── Supplied data ──

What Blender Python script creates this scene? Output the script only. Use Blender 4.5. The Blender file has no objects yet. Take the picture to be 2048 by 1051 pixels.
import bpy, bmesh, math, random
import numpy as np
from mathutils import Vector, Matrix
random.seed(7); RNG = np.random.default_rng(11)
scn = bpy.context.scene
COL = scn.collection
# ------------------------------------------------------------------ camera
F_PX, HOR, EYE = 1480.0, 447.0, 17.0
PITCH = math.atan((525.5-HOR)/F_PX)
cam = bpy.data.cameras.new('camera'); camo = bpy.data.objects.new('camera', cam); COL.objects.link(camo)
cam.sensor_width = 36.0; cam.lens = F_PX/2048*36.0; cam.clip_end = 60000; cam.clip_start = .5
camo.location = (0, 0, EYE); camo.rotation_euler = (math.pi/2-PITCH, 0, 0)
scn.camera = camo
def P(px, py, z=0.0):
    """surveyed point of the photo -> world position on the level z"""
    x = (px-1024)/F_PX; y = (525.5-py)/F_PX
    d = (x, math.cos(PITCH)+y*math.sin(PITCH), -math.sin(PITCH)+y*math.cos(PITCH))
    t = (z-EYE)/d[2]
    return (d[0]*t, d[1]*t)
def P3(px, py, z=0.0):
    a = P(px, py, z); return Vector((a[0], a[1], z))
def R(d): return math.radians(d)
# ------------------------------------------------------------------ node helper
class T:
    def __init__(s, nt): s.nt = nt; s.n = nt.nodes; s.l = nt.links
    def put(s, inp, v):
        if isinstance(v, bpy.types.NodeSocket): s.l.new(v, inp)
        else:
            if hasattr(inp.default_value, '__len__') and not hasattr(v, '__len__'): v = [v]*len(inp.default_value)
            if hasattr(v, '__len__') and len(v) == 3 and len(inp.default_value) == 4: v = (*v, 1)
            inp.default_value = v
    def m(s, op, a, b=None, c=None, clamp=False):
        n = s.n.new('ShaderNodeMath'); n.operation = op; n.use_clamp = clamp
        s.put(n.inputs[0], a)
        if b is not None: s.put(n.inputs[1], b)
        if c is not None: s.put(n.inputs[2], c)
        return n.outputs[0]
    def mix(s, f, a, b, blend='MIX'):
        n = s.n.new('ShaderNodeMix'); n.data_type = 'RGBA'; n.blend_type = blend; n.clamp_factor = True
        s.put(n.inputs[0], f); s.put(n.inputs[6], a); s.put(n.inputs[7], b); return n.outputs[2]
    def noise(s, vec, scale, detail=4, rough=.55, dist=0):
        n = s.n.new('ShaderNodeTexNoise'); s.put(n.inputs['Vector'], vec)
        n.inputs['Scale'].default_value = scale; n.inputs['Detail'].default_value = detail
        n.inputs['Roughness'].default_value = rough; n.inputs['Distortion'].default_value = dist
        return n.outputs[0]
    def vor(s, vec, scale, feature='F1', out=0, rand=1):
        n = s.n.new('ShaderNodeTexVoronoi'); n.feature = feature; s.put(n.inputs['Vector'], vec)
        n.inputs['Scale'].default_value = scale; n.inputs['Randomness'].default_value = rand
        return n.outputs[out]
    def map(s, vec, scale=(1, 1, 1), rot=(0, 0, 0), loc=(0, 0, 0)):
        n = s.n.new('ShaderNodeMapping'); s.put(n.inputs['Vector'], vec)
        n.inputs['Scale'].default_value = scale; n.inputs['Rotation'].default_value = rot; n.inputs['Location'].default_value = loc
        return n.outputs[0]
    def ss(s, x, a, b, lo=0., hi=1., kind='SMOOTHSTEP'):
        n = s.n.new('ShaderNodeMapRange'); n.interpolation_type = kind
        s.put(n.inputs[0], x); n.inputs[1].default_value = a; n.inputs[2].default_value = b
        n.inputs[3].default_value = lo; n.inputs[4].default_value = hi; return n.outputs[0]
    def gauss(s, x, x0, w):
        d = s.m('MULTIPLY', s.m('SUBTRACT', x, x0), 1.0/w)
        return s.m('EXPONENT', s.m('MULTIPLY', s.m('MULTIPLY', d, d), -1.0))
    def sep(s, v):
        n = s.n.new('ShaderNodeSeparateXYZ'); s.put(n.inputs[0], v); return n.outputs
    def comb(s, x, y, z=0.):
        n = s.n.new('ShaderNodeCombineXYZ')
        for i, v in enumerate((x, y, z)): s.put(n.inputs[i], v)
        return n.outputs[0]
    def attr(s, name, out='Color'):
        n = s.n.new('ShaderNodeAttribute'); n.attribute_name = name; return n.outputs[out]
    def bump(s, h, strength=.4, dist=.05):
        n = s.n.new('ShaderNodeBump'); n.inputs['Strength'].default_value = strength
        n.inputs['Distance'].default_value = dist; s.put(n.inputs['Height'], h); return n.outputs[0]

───

Take the listing above and set it down exactly.

What Blender Python script creates this scene? Output the script only. Use Blender 4.5. The Blender file has no objects yet. Take the picture to be 2048 by 1051 pixels.
import bpy, bmesh, math, random
import numpy as np
from mathutils import Vector, Matrix
random.seed(7); RNG = np.random.default_rng(11)
scn = bpy.context.scene
COL = scn.collection
# ------------------------------------------------------------------ camera
F_PX, HOR, EYE = 1480.0, 447.0, 17.0
PITCH = math.atan((525.5-HOR)/F_PX)
cam = bpy.data.cameras.new('camera'); camo = bpy.data.objects.new('camera', cam); COL.objects.link(camo)
cam.sensor_width = 36.0; cam.lens = F_PX/2048*36.0; cam.clip_end = 60000; cam.clip_start = .5
camo.location = (0, 0, EYE); camo.rotation_euler = (math.pi/2-PITCH, 0, 0)
scn.camera = camo
def P(px, py, z=0.0):
    """surveyed point of the photo -> world position on the level z"""
    x = (px-1024)/F_PX; y = (525.5-py)/F_PX
    d = (x, math.cos(PITCH)+y*math.sin(PITCH), -math.sin(PITCH)+y*math.cos(PITCH))
    t = (z-EYE)/d[2]
    return (d[0]*t, d[1]*t)
def P3(px, py, z=0.0):
    a = P(px, py, z); return Vector((a[0], a[1], z))
def R(d): return math.radians(d)
# ------------------------------------------------------------------ node helper
class T:
    def __init__(s, nt): s.nt = nt; s.n = nt.nodes; s.l = nt.links
    def put(s, inp, v):
        if isinstance(v, bpy.types.NodeSocket): s.l.new(v, inp)
        else:
            if hasattr(inp.default_value, '__len__') and not hasattr(v, '__len__'): v = [v]*len(inp.default_value)
            if hasattr(v, '__len__') and len(v) == 3 and len(inp.default_value) == 4: v = (*v, 1)
            inp.default_value = v
    def m(s, op, a, b=None, c=None, clamp=False):
        n = s.n.new('ShaderNodeMath'); n.operation = op; n.use_clamp = clamp
        s.put(n.inputs[0], a)
        if b is not None: s.put(n.inputs[1], b)
        if c is not None: s.put(n.inputs[2], c)
        return n.outputs[0]
    def mix(s, f, a, b, blend='MIX'):
        n = s.n.new('ShaderNodeMix'); n.data_type = 'RGBA'; n.blend_type = blend; n.clamp_factor = True
        s.put(n.inputs[0], f); s.put(n.inputs[6], a); s.put(n.inputs[7], b); return n.outputs[2]
    def noise(s, vec, scale, detail=4, rough=.55, dist=0):
        n = s.n.new('ShaderNodeTexNoise'); s.put(n.inputs['Vector'], vec)
        n.inputs['Scale'].default_value = scale; n.inputs['Detail'].default_value = detail
        n.inputs['Roughness'].default_value = rough; n.inputs['Distortion'].default_value = dist
        return n.outputs[0]
    def vor(s, vec, scale, feature='F1', out=0, rand=1):
        n = s.n.new('ShaderNodeTexVoronoi'); n.feature = feature; s.put(n.inputs['Vector'], vec)
        n.inputs['Scale'].default_value = scale; n.inputs['Randomness'].default_value = rand
        return n.outputs[out]
    def map(s, vec, scale=(1, 1, 1), rot=(0, 0, 0), loc=(0, 0, 0)):
        n = s.n.new('ShaderNodeMapping'); s.put(n.inputs['Vector'], vec)
        n.inputs['Scale'].default_value = scale; n.inputs['Rotation'].default_value = rot; n.inputs['Location'].default_value = loc
        return n.outputs[0]
    def ss(s, x, a, b, lo=0., hi=1., kind='SMOOTHSTEP'):
        n = s.n.new('ShaderNodeMapRange'); n.interpolation_type = kind
        s.put(n.inputs[0], x); n.inputs[1].default_value = a; n.inputs[2].default_value = b
        n.inputs[3].default_value = lo; n.inputs[4].default_value = hi; return n.outputs[0]
    def gauss(s, x, x0, w):
        d = s.m('MULTIPLY', s.m('SUBTRACT', x, x0), 1.0/w)
        return s.m('EXPONENT', s.m('MULTIPLY', s.m('MULTIPLY', d, d), -1.0))
    def sep(s, v):
        n = s.n.new('ShaderNodeSeparateXYZ'); s.put(n.inputs[0], v); return n.outputs
    def comb(s, x, y, z=0.):
        n = s.n.new('ShaderNodeCombineXYZ')
        for i, v in enumerate((x, y, z)): s.put(n.inputs[i], v)
        return n.outputs[0]
    def attr(s, name, out='Color'):
        n = s.n.new('ShaderNodeAttribute'); n.attribute_name = name; return n.outputs[out]
    def bump(s, h, strength=.4, dist=.05):
        n = s.n.new('ShaderNodeBump'); n.inputs['Strength'].default_value = strength
        n.inputs['Distance'].default_value = dist; s.put(n.inputs['Height'], h); return n.outputs[0]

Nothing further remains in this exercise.